Following public comment, the matter returned to the council and councilmembers asked about the marketing plan, the need for a fire engine, other projects to be considered including repairs to the tennis courts, a mower for the golf course, upgrades to the golf course’s irrigation system, bathrooms at the Little League Park, storage for the museum, code enforcement, the pool and abatement and the city hall debt.

City Councilmember Curtis Bortle.

Councilmember Curtis Bortle said the one question the council should be asking regarding the ARPA funds is, “How do we protect the public interest?”

He said if the city gave money to the Elks Lodge and the club goes broke, does the city own the building?

Councilmember Patrick Parrish followed that line — “Do we get our money back, and the taxpayers get what?”

Mayor Mendy Schuster said she wanted to provide storage for the historical society and that the tennis court area needs to be cleaned up, supported improvements at the Little League field and the golf course and the city’s debt, but a fire truck may be a bigger need.
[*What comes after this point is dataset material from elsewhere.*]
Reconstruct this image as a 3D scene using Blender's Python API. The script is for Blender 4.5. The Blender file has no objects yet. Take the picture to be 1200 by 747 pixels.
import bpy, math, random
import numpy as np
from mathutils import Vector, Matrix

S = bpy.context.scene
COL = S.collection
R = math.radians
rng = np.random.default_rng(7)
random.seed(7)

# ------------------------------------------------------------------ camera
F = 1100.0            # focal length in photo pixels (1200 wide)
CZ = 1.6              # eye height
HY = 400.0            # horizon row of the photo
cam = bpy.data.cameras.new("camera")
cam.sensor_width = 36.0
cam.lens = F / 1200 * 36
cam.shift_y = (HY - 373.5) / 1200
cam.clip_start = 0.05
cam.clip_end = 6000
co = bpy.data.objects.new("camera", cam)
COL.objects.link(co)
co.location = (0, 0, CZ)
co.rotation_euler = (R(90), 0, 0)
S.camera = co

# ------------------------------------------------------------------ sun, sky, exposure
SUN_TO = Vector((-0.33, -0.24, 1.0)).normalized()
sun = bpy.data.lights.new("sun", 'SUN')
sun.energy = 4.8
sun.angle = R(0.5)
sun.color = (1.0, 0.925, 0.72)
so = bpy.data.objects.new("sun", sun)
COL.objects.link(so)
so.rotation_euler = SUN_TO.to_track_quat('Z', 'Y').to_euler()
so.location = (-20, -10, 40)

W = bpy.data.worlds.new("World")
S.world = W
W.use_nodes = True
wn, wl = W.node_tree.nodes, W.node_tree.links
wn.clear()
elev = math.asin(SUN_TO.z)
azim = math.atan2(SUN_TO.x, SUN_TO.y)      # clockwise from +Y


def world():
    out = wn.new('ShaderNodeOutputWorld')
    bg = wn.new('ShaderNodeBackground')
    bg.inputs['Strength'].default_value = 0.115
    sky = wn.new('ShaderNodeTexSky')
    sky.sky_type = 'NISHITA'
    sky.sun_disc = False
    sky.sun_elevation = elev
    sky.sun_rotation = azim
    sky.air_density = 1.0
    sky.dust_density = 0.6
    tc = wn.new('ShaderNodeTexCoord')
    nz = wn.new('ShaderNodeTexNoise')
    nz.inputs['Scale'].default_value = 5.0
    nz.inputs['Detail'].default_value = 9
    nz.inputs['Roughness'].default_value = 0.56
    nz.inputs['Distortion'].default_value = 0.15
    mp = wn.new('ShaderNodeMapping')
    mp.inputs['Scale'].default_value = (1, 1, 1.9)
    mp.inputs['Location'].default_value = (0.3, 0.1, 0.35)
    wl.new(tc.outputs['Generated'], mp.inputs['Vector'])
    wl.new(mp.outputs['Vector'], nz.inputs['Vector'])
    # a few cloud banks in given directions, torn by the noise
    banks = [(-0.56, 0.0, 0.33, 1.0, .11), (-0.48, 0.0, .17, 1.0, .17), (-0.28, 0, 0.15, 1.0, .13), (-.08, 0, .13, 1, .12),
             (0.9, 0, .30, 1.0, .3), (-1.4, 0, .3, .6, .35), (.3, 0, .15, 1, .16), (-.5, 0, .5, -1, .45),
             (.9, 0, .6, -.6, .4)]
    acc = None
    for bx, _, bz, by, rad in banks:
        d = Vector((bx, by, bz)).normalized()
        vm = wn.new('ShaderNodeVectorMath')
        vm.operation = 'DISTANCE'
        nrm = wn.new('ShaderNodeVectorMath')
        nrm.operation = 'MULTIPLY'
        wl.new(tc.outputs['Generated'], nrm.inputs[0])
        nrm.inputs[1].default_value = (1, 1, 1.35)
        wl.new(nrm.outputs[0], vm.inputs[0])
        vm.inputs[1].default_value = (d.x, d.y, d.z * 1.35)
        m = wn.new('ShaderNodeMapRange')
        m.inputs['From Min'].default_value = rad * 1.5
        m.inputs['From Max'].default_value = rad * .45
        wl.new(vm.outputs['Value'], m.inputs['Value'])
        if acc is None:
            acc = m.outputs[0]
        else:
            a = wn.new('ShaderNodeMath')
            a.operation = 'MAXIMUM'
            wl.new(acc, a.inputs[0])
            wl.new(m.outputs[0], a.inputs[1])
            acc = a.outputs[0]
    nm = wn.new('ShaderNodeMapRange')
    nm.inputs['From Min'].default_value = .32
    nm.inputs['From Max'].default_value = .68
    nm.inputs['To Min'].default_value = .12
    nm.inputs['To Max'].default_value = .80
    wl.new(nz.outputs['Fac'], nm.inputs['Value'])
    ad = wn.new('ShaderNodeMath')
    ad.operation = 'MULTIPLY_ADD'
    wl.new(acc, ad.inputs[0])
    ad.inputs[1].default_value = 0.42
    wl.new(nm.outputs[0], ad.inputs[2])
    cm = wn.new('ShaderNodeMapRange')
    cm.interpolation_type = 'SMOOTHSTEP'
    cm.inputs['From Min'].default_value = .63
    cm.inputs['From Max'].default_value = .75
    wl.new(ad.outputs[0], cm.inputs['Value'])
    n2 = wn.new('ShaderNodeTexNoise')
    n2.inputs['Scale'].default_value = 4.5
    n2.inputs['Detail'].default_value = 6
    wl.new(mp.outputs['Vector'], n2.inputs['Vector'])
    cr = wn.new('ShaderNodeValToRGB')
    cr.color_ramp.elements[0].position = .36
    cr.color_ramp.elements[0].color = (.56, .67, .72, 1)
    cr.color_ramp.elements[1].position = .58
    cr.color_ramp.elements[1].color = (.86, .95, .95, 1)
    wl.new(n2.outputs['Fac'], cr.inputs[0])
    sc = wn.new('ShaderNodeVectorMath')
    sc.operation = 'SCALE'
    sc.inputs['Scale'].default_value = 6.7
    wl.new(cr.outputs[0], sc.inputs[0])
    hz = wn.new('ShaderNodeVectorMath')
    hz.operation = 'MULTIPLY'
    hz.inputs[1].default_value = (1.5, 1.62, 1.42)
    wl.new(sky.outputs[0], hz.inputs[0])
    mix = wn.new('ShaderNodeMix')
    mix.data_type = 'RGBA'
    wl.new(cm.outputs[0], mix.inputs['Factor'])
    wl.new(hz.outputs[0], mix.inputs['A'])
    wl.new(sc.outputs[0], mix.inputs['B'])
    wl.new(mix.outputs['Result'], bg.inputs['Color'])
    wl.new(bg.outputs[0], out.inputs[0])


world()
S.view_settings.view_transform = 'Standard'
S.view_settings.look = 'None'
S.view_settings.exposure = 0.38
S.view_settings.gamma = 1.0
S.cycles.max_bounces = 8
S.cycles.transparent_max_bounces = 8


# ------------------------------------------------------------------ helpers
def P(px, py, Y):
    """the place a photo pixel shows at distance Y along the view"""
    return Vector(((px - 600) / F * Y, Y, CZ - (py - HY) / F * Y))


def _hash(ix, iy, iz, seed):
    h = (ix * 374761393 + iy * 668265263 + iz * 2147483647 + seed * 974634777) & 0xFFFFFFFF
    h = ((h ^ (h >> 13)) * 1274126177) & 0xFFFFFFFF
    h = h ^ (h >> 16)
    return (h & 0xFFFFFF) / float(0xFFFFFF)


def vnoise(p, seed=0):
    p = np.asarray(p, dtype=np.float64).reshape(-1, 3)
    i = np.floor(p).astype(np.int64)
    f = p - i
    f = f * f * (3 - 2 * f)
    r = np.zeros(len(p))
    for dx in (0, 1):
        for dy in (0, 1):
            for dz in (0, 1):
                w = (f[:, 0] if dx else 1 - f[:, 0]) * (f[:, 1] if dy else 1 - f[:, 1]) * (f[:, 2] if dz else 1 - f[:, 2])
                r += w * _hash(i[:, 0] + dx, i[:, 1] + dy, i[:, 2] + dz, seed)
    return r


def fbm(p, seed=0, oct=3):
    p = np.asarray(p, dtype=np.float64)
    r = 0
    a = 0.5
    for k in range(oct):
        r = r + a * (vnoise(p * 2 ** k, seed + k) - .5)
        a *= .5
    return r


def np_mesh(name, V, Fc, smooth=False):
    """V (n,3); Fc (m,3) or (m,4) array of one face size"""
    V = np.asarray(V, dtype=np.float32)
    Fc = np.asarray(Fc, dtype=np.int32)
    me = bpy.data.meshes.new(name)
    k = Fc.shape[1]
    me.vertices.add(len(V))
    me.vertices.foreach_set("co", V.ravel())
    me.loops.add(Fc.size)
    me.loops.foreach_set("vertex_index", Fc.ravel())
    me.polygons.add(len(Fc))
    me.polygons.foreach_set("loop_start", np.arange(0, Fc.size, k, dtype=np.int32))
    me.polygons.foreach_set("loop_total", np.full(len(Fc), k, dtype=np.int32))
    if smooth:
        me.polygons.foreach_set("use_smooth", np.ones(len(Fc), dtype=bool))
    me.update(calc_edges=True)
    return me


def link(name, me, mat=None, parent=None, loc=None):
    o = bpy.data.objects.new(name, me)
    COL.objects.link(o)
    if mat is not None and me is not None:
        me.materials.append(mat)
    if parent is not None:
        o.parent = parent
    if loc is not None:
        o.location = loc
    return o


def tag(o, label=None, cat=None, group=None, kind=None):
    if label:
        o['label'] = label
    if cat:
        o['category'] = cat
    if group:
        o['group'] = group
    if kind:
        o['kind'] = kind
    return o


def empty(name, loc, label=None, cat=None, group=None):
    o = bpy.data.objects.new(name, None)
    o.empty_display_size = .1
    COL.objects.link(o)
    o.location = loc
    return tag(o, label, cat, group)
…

She said she’d like to help save the theatre but she wondered how the taxpayers would benefit.

Parrish said he wants to see a more developed business plan from the symphony before he makes up his mind.

City Administrator Dan Newton added that the city has other funds that could be used to purchase a fire truck, including $580,000 from PG&E.

He said city staff would gather more information and put together projects for the council to consider.

The council also approved the council’s committee list.